Please put me on your list - Central Ohio, just north of Columbus.

Thanks! (My e-mail addy is real.)

-- Deb M. (vmcclell@columbus.rr.com), December 16, 1999.

News and Observer (Raleigh)

Nov 25 1998: Crises take toll on Red Cross Source:

Mother Nature showed her wrath like never before in 1998, making this year the costliest for disaster relief across the nation, American Red Cross officials said Tuesday.

The Red Cross spent nearly $162 million in 239 disaster relief operations in 42 states and Puerto Rico as of Nov. 17, officials said.

Florida topped the disaster charts, requiring the national Red Cross to aid 52 local chapters in the state in 21 disaster relief operations.

Also in double digits were Texas (19 disasters), New York (14) and California (13).

"1998 is going off the top of the scale for major disaster operations," said John Clizbe, vice president for disaster services at the Red Cross.

In the past three months alone, more than 30,000 workers and volunteers have responded to 11 major disasters that occurred almost simultaneously, including Hurricane Georges, which pummeled seven states and Puerto Rico.

The Red Cross spent more than $100 million on disaster relief from the damage caused by Hurricane Georges, officials said.

The year also was among the worst for the Federal Emergency Management Agency (FEMA), which had responded to 66 presidential disaster declarations as of Sept. 30.

The worst year recorded by FEMA was 1994 when the Northridge Quake struck California. That disaster alone cost $6.3 billion, spokeswoman Mary Margaret Walker said.

This year FEMA's disaster costs so far are $1.94 billion, Walker said.

For the Red Cross to do its work this year, it used $80 million it had raised from various sources throughout the year and almost entirely depleted its additional disaster relief fund, which contained an additional $80 million.

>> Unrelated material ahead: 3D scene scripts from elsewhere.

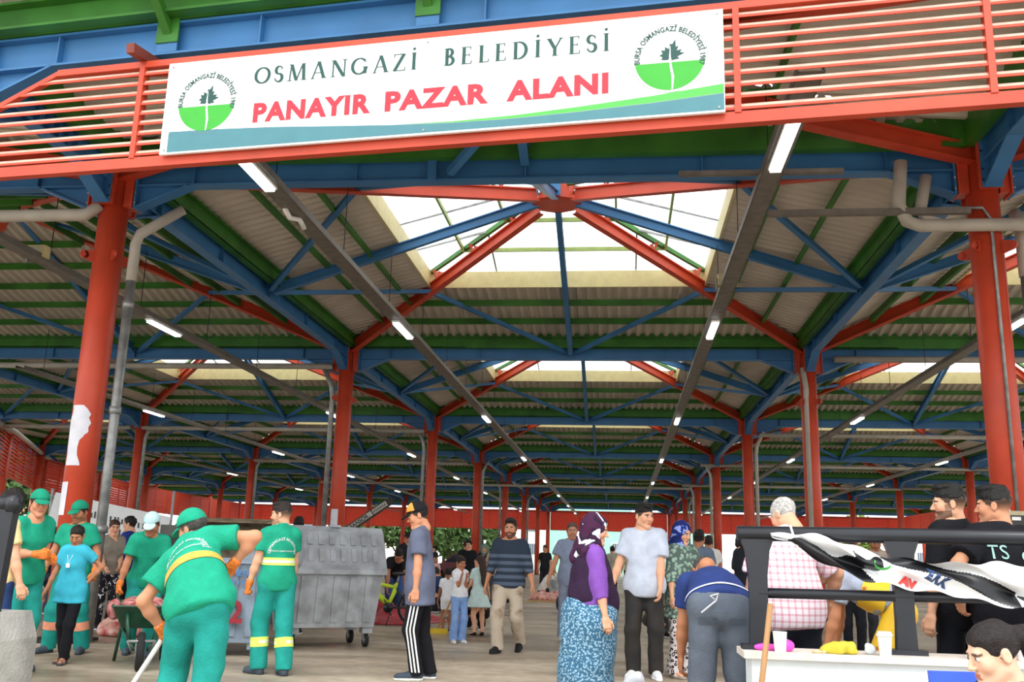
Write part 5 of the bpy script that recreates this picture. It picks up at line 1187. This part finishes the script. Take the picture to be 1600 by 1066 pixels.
# ================================================================ the people
GT = '1f9c7c'; GP = '23958a'
def pat_mat(name, kind, c1, c2, c3=None, scale=10.):
    if name in MATS: return MATS[name]
    m = bpy.data.materials.new(name); m.use_nodes = True; nt = m.node_tree; b = nt.nodes['Principled BSDF']; b.inputs['Roughness'].default_value = .85; b.inputs['Specular IOR Level'].default_value = .2
    tc = nd(nt, 'ShaderNodeTexCoord'); O = tc.outputs['Object']
    def ramp(src, stops):
        cr = nd(nt, 'ShaderNodeValToRGB'); e = cr.color_ramp.elements; cr.color_ramp.interpolation = 'CONSTANT'
        while len(e) < len(stops): e.new(.5)
        for el, (p, c) in zip(e, stops): el.position = p; el.color = (*lin(c), 1)
        nt.links.new(src, cr.inputs[0]); return cr.outputs[0]
    if kind == 'blotch':
        n = nd(nt, 'ShaderNodeTexNoise', Scale=scale, Detail=2., Distortion=1.2); nt.links.new(O, n.inputs['Vector']); nt.links.new(ramp(n.outputs[0], [(0,c1),(.52,c2),(.60,c3 or c2)]), b.inputs['Base Color'])
    elif kind == 'cells':
        n = nd(nt, 'ShaderNodeTexVoronoi', Scale=scale); nt.links.new(O, n.inputs['Vector']); nt.links.new(ramp(n.outputs['Distance'], [(0,c3 or c2),(.22,c2),(.48,c1)]), b.inputs['Base Color'])
    elif kind == 'hoops':
        s = nd(nt, 'ShaderNodeSeparateXYZ'); nt.links.new(O, s.inputs[0]); f = nd(nt, 'ShaderNodeMath', operation='MULTIPLY'); f.inputs[1].default_value = scale; nt.links.new(s.outputs[2], f.inputs[0])
        g = nd(nt, 'ShaderNodeMath', operation='FRACT'); nt.links.new(f.outputs[0], g.inputs[0]); inr = nd(nt, 'ShaderNodeMath', operation='LESS_THAN'); inr.inputs[1].default_value = c3; nt.links.new(s.outputs[2], inr.inputs[0])
        k = nd(nt, 'ShaderNodeMath', operation='MULTIPLY'); nt.links.new(g.outputs[0], k.inputs[0]); nt.links.new(inr.outputs[0], k.inputs[1]); nt.links.new(ramp(k.outputs[0], [(0,c1),(.5,c2)]), b.inputs['Base Color'])
    elif kind == 'plaid':
        s = nd(nt, 'ShaderNodeSeparateXYZ'); nt.links.new(O, s.inputs[0]); outs = []
        for i in (0, 2):
            f = nd(nt, 'ShaderNodeMath', operation='MULTIPLY'); f.inputs[1].default_value = scale; nt.links.new(s.outputs[i], f.inputs[0]); g = nd(nt, 'ShaderNodeMath', operation='FRACT'); nt.links.new(f.outputs[0], g.inputs[0])
            outs.append(ramp(g.outputs[0], [(0,'f4eef2'),(.40,c2),(.48,'f4eef2'),(.56,c2),(.64,'f4eef2')]))
        mx = nd(nt, 'ShaderNodeMix', data_type='RGBA', blend_type='MULTIPLY'); mx.inputs[0].default_value = 1; nt.links.new(outs[0], mx.inputs[6]); nt.links.new(outs[1], mx.inputs[7]); nt.links.new(mx.outputs[2], b.inputs['Base Color'])
    MATS[name] = m; return m
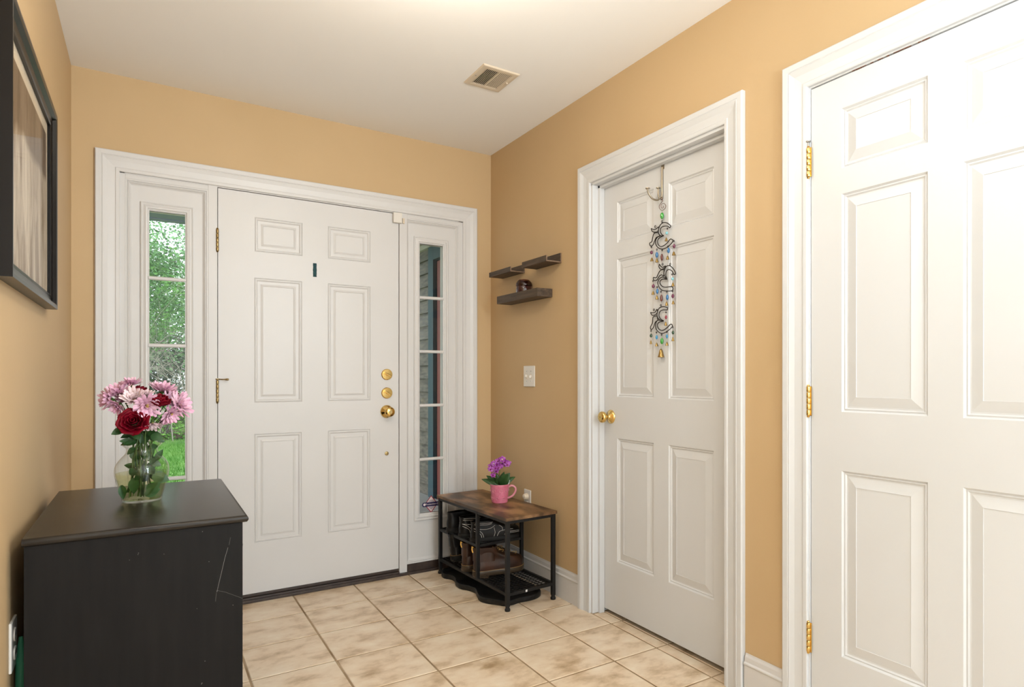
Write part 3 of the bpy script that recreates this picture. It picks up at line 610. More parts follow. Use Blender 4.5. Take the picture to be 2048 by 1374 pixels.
# ------------------------------------------------------------- flowers
def basis(n):
    n = Vector(n).normalized(); u = n.orthogonal().normalized(); return n, u, n.cross(u)
def zc(px, py): return 180 + px / 4.909, 740 + py / 4.909
def stem_pts(head, n, k):
    rr = random.Random(k); a = rr.uniform(0, 2 * PI)
    neck = Vector((VX, VY, DZ + .165)) + Vector((math.cos(a), math.sin(a), 0)) * rr.uniform(.008, .026)
    d = (Vector((head.x, head.y, 0)) - Vector((VX, VY, 0))); d = d.normalized() if d.length > .01 else Vector((1, 0, 0))
    foot = Vector((VX, VY, DZ + .014)) - d * rr.uniform(.008, .034) + Vector((rr.uniform(-.012, .012), rr.uniform(-.012, .012), 0))
    h0 = head - n * .012; mid1 = neck.lerp(h0, .55) - n * .004
    P = [foot, foot.lerp(neck, .5), neck, mid1, h0]
    return smoothprof([tuple(p) for p in P], 4)
def leafblade(mb, p, d, up, ln, wd, curl=.25, n=6):
    d = Vector(d).normalized(); up = Vector(up); sdir = d.cross(up).normalized(); nn = sdir.cross(d).normalized()
    def fn(u, v):
        wv = wd * math.sin(PI * min(max(v, .02), .985) ** .75) ** .8
        x = (u - .5) * 2
        return Vector(p) + d * (ln * v) + sdir * (x * wv * .5) + nn * (abs(x) * wv * .12 - curl * ln * v * v)
    return mb.grid(3, n, fn)
GRPM = 'pink chrysanthemums in the vase'; GRPR = 'red roses in the vase'
def mum(px, py, r, n, yoff, label, k, cup=.5, pale=False):
    u, v = zc(px, py); c = atY(u, v, VY + yoff); n, a, b = basis(n); rr = random.Random(100 + k)
    root = thing('chrysanthemum', c, label, 'flower', GRPM)
    mb = MB()
    for ring, (cnt, ln, tilt) in enumerate(((15, 1.0, .08 + cup * .55), (13, .88, .32 + cup * .7), (9, .66, .68 + cup * .6), (6, .42, 1.12))):
        for i in range(cnt):
            ph = 2 * PI * (i + .5 * ring) / cnt + rr.uniform(-.12, .12); tl = min(tilt + rr.uniform(-.14, .14), 1.45)
            rad = a * math.cos(ph) + b * math.sin(ph); d = rad * math.cos(tl) + n * math.sin(tl); sd = n.cross(rad).normalized(); nn = sd.cross(d)
            ll = 1.13 * r * ln * rr.uniform(.85, 1.1); wd = r * .31
            def fn(uu, vv, d=d, sd=sd, nn=nn, ll=ll, wd=wd):
                ww = wd * (.30 + .70 * math.sin(PI * (.10 + .62 * vv))) * (1 if vv < .99 else .62); x = (uu - .5) * 2
                return c + d * (ll * vv + r * .06) + sd * (x * ww * .5) + nn * (x * x * ww * .22 + (-.16 * ll * vv * vv * (1 if cup < .6 else -.3)))
            mb.grid(3, 6, fn)
    mb.build('petals', M['mum2'] if pale else M['mum'], root, smooth=80, recalc=False)
    mb = MB(); mb.lathe([(r * .02, -.006), (r * .16, -.001), (r * .20, .004), (r * .10, .009), (0, .010)], c, n, 14); mb.build('flower_centre', M['mumc'], root, smooth=60)
    mb = MB(); mb.lathe([(.002, -.013), (r * .16, -.006), (r * .24, -.001), (r * .14, .001)], c, n, 12); mb.build('calyx', M['stem'], root, smooth=60)
    mb = MB(); mb.tube(stem_pts(c, n, k), .0017, 7); mb.build('stem', M['stem'], root, smooth=60)
mums = [
 (410, 150, .030, (-.05, -.15, 1), .045, 'pink chrysanthemum standing highest in the bouquet', .75, False),
 (290, 225, .037, (-.45, -.35, .75), .015, 'large pink chrysanthemum at the upper left of the bouquet', .35, False),
 (200, 290, .034, (-.95, -.35, .15), .0, 'pink chrysanthemum reaching farthest left from the vase', .45, False),
 (275, 345, .028, (-.45, -.45, -.45), -.01, 'small pink chrysanthemum below the leftmost bloom', .7, False),
 (435, 285, .034, (-.2, -.6, .55), -.02, 'pale pink chrysanthemum left of centre above the front rose', .55, True),
 (548, 262, .024, (.0, -.3, .9), -.01, 'small pale half-closed chrysanthemum left of the rose bud', 1.0, True),
 (560, 350, .037, (.05, -.85, -.25), -.05, 'pink chrysanthemum facing forward in the middle of the bouquet', .15, False),
 (615, 520, .027, (.1, -.35, -.95), -.045, 'drooping pale chrysanthemum hanging right of the front rose', .75, True),
 (705, 205, .038, (.15, -.2, .9), .03, 'pink chrysanthemum at the top right behind the rose bud', .3, False),
 (775, 300, .028, (.4, -.6, .3), .0, 'pink chrysanthemum tucked just right of the rose bud', .5, False),
 (880, 345, .042, (.75, -.55, .30), .0, 'large pink chrysanthemum farthest right in the bouquet', .2, False),
 (790, 425, .030, (.35, -.6, -.3), -.02, 'pink chrysanthemum beneath the rightmost bloom', .6, False),
 (735, 470, .024, (.2, -.3, -.7), .01, 'small shaded chrysanthemum low at the right of the bouquet', .8, False),
 (340, 290, .026, (-.2, -.5, .5), .03, 'pink chrysanthemum half hidden above the front rose', .5, False)]
for k, (px, py, r, n, yo, lab, cup, pale) in enumerate(mums): mum(px, py, r, n, yo, lab, k, cup, pale)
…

The organization nearly has completed a $50 million campaign to replace the depleted funds and prepare for next year's disasters, Clizbe said.

"We probably need to raise another $50 million in the next six months to be back to the stage we would like to be," he said.

Disasters are becoming more expensive to respond to in general because more people keep migrating toward coastal areas, Clizbe said - "We choose to live in the most disaster-prone areas."

FEMA is trying to reverse that pattern. Its subsidized flood insurance program is becoming stricter in which homes it will cover. FEMA is in the process of excluding 35,000 properties from the national flood insurance program because two or more disaster claims have been made on them that are equal to or surpass the value of the property.

-- Old Git (anon@spamproblems.com), December 16, 1999.

Chuck, Please add me to your list if you don't think Cincinnati is too far away.


-- FOX (ardrinc@aol.com), December 16, 1999.


Please add me to your e-mail list. I moved from Cleve 2 years ago but my son and 3 sisters are still there. Thay do not have computers and your e-mail would help keep me informed as to conditions. Thank you.